Well, the car on the left certainly looks like something Bond, James Bond would drive. It’s the prototype of the One-77, Aston Martin’s new supercar, which Aston Martin says set an Aston Martin-speed record by reaching 220.007 miles per hour in testing. Aston Martin plans to produce 77 such cars, which will come with a 7.3-liter V12 engine, carbon fiber monocoque architecture and active aerodynamic technology. Delivery of the One-77 starts next summer, the automaker says.
Now, for that other car, the one that looks like something Miss Moneypenny might use for her daily commute to HQ. That, too, is an Aston Martin, or so says Aston Martin. It’s the concept for the new Aston Martin Cygnet that could go on sale in Europe even before the One-77.

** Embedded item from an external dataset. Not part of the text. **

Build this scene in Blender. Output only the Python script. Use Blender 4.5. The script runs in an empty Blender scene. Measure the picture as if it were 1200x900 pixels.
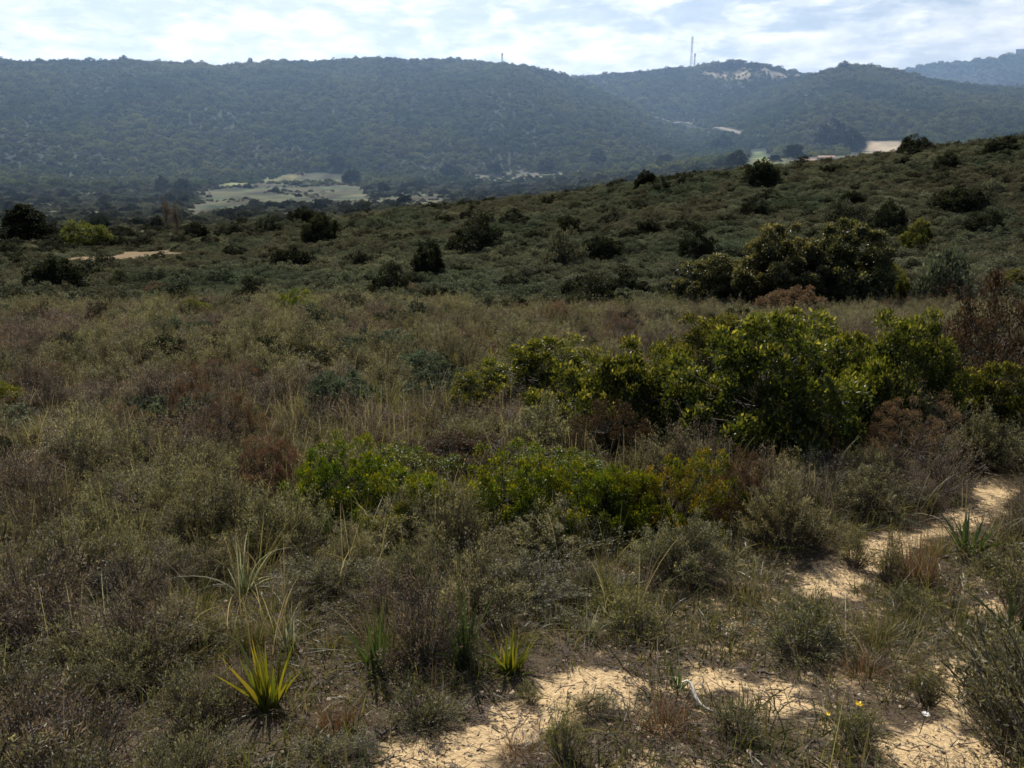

This might work if the car had been specially prepared by Q and was packed with all sorts of great gadgets, you know, machine guns and ejector seats and the ability to maneuver under water and, well, why not invisibility while we’re at it? But except for the restyling of its nose and the upgrading of its interior, the only Q in the Cygnet comes from Toyota’s iQ, a microcar designed to compete with the (not so) Smart car.
And forget about that big and powerful V12 engine in the One-77; the Cygnet gets the three-cylinder, one-liter, 67-horsepower pumper from the iQ.
So why would Aston Martin, purveyor of such fine sporting machines, put its badge on such a car? Well, here’s our theory: In the next James Bond movie, Double Oh loses all his usual weapons and his One-77 runs out of fuel (which at 220-plus miles per hour figures to take about 12.007 minutes), so he climbs into the micro machine and attacks the forces of evil in his Cygnet.
Of course, Bond wins; the bad guys become debilitated because they can’t stop laughing.